- _What the exercise asks_: Using the data below, copy every line that contains the word "scene".

- _Information provided_:
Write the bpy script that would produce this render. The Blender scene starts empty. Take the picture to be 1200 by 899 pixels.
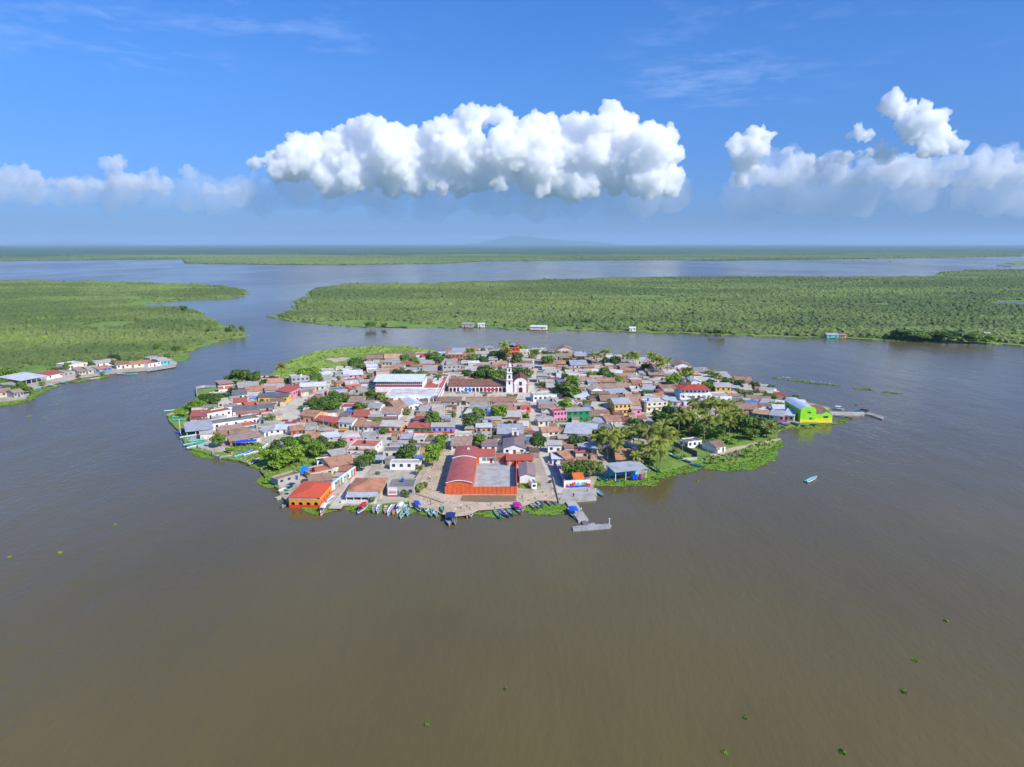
import bpy, math, random, os
import numpy as np
from mathutils import Vector, Matrix, noise as mnoise
R = math.radians
random.seed(7)
scene = bpy.context.scene
col = scene.collection

# ------------------------------------------------------------------ camera
CAMH = 90.0
F = 833.0                      # focal length in pixels of the 1200 px wide photograph
TH = math.atan(164.5 / F)      # downward tilt
CT, ST = math.cos(TH), math.sin(TH)
cam_d = bpy.data.cameras.new('camera')
cam_d.lens = F / 1200 * 36
cam_d.sensor_width = 36
cam_d.clip_start = 1
cam_d.clip_end = 400000
cam = bpy.data.objects.new('camera', cam_d)
col.objects.link(cam)
cam.location = (0, 0, CAMH)
cam.rotation_euler = (math.pi / 2 - TH, 0, 0)
scene.camera = cam

def ray(px, py):
    xr = (px - 600) / F
    yr = -(py - 449.5) / F
    return (xr, CT + yr * ST, -ST + yr * CT)
def G(px, py, z=0.0):
    d = ray(px, py)
    t = (z - CAMH) / d[2]
    return (d[0] * t, d[1] * t)
def P(x, y, z):                # world point -> photograph pixel (only used to word the labels)
    dz = z - CAMH
    w = y * CT - dz * ST
    v = y * ST + dz * CT
    return (600 + F * x / w, 449.5 - F * v / w)
def mpp(py, z=0.0):            # metres per pixel across, and metres of depth per pixel
    a = G(600, py, z); b = G(601, py, z); c = G(600, py - .5, z); e = G(600, py + .5, z)
    return b[0] - a[0], c[1] - e[1]

# ------------------------------------------------------------------ helpers
def lin(r, g, b, k=1.0):
    f = lambda c: (c / 255 / 12.92 if c / 255 <= .04045 else ((c / 255 + .055) / 1.055) ** 2.4) * k
    return (f(r), f(g), f(b))
def tag(o, label=None, cat=None, group=None, kind=None):
    if label: o['label'] = label
    if cat: o['category'] = cat
    if group: o['group'] = group
    if kind: o['kind'] = kind
    return o
def empty(name, loc=(0, 0, 0), rz=0, parent=None):
    o = bpy.data.objects.new(name, None)
    o.empty_display_size = 1
    o.location = loc; o.rotation_euler = (0, 0, rz); o.parent = parent
    col.objects.link(o)
    return o
def npmesh(name, V, Fc, m, parent=None, nside=4, smooth=False, attr=None):
    V = np.asarray(V, dtype=np.float32); Fc = np.asarray(Fc, dtype=np.int32)
    me = bpy.data.meshes.new(name)
    me.vertices.add(len(V)); me.vertices.foreach_set('co', V.ravel())
    me.loops.add(Fc.size); me.loops.foreach_set('vertex_index', Fc.ravel())
    me.polygons.add(len(Fc))
    me.polygons.foreach_set('loop_start', np.arange(0, Fc.size, nside, dtype=np.int32))
    if attr is not None:
        a = me.attributes.new('tint', 'FLOAT', 'POINT'); a.data.foreach_set('value', np.asarray(attr, dtype=np.float32))
    me.update(calc_edges=True)
    me.shade_smooth() if smooth else me.shade_flat()
    me.materials.append(m)
    o = bpy.data.objects.new(name, me); o.parent = parent
    col.objects.link(o)
    return o
class MB:
    def __init__(s): s.v = []; s.f = []
    def add(s, vs, fs):
        n = len(s.v); s.v += [tuple(v) for v in vs]; s.f += [tuple(i + n for i in f) for f in fs]; return s
    def box(s, x0, x1, y0, y1, z0, z1):
        return s.add([(x0, y0, z0), (x1, y0, z0), (x1, y1, z0), (x0, y1, z0), (x0, y0, z1), (x1, y0, z1), (x1, y1, z1), (x0, y1, z1)],
                     [(3, 2, 1, 0), (4, 5, 6, 7), (0, 1, 5, 4), (1, 2, 6, 5), (2, 3, 7, 6), (3, 0, 4, 7)])
    def bar(s, a, b, r, r2=None, n=6):
        a = Vector(a); b = Vector(b); r2 = r if r2 is None else r2
        d = (b - a).normalized(); u = d.orthogonal().normalized(); w = d.cross(u)
        vs = []
        for p, q in ((a, r), (b, r2)):
            for i in range(n):
                t = 2 * math.pi * i / n; vs.append(p + (u * math.cos(t) + w * math.sin(t)) * q)
        return s.add(vs, [(i, (i + 1) % n, n + (i + 1) % n, n + i) for i in range(n)] + [tuple(range(n))[::-1], tuple(range(n, 2 * n))])
    def prism(s, pts, z0, z1):       # pts counter-clockwise
        n = len(pts)
        return s.add([(x, y, z0) for x, y in pts] + [(x, y, z1) for x, y in pts],
                     [tuple(range(n))[::-1], tuple(range(n, 2 * n))] + [(i, (i + 1) % n, n + (i + 1) % n, n + i) for i in range(n)])
    def prism_y(s, pts, y0, y1):     # pts are (x, z) seen from the front, counter-clockwise
        n = len(pts)
        return s.add([(x, y0, z) for x, z in pts] + [(x, y1, z) for x, z in pts],
                     [tuple(range(n)), tuple(range(n, 2 * n))[::-1]] + [((i + 1) % n, i, n + i, n + (i + 1) % n) for i in range(n)])
    def slab(s, q, th):              # q: four top corners, ccw from above
        q = [Vector(p) for p in q]; dn = Vector((0, 0, -th))
        return s.add(q + [p + dn for p in q], [(0, 1, 2, 3), (7, 6, 5, 4), (0, 4, 5, 1), (1, 5, 6, 2), (2, 6, 7, 3), (3, 7, 4, 0)])
    def build(s, name, m, parent=None, smooth=False):
        me = bpy.data.meshes.new(name); me.from_pydata(s.v, [], s.f); me.update()
        if smooth: me.shade_smooth()
        me.materials.append(m)
        o = bpy.data.objects.new(name, me); o.parent = parent
        col.objects.link(o)
        return o

# ------------------------------------------------------------------ materials
MATS = {}
def nodemat(name):
    m = bpy.data.materials.new(name); m.use_nodes = True
    nt = m.node_tree; b = nt.nodes['Principled BSDF']
    return m, nt, b
def N(nt, t, **kw):
    n = nt.nodes.new(t)
    for k, v in kw.items():
        if k.startswith('i_'): n.inputs[k[2:].replace('_', ' ')].default_value = v
        else: setattr(n, k, v)
    return n
def noise_tex(nt, coord, scale, detail=4, rough=.55, vec_scale=None):
    n = N(nt, 'ShaderNodeTexNoise'); n.inputs['Scale'].default_value = scale
    n.inputs['Detail'].default_value = detail; n.inputs['Roughness'].default_value = rough
    if vec_scale:
        mp = N(nt, 'ShaderNodeMapping'); mp.inputs['Scale'].default_value = vec_scale
        nt.links.new(coord, mp.inputs['Vector']); coord = mp.outputs['Vector']
    nt.links.new(coord, n.inputs['Vector'])
    return n.outputs['Fac']
def ramp(nt, fac, stops):
    r = N(nt, 'ShaderNodeValToRGB'); nt.links.new(fac, r.inputs['Fac'])
    e = r.color_ramp.elements
    while len(e) < len(stops): e.new(.5)
    for i, (p, c) in enumerate(stops):
        e[i].position = p; e[i].color = (*c, 1) if len(c) == 3 else c
    return r.outputs['Color']
def mixc(nt, fac, a, b, mode='MIX'):
    m = N(nt, 'ShaderNodeMix', data_type='RGBA', blend_type=mode)
    for k, v in ((0, fac), (6, a), (7, b)):
        if isinstance(v, (int, float)): m.inputs[k].default_value = v
        elif isinstance(v, tuple): m.inputs[k].default_value = (*v, 1)
        else: nt.links.new(v, m.inputs[k])
    return m.outputs[2]
def bump(nt, b, h, strength, dist):
    n = N(nt, 'ShaderNodeBump'); n.inputs['Strength'].default_value = strength; n.inputs['Distance'].default_value = dist
    nt.links.new(h, n.inputs['Height']); nt.links.new(n.outputs['Normal'], b.inputs['Normal'])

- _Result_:
Write the bpy script that would produce this render. The Blender scene starts empty. Take the picture to be 1200 by 899 pixels.
scene = bpy.context.scene
col = scene.collection
scene.camera = cam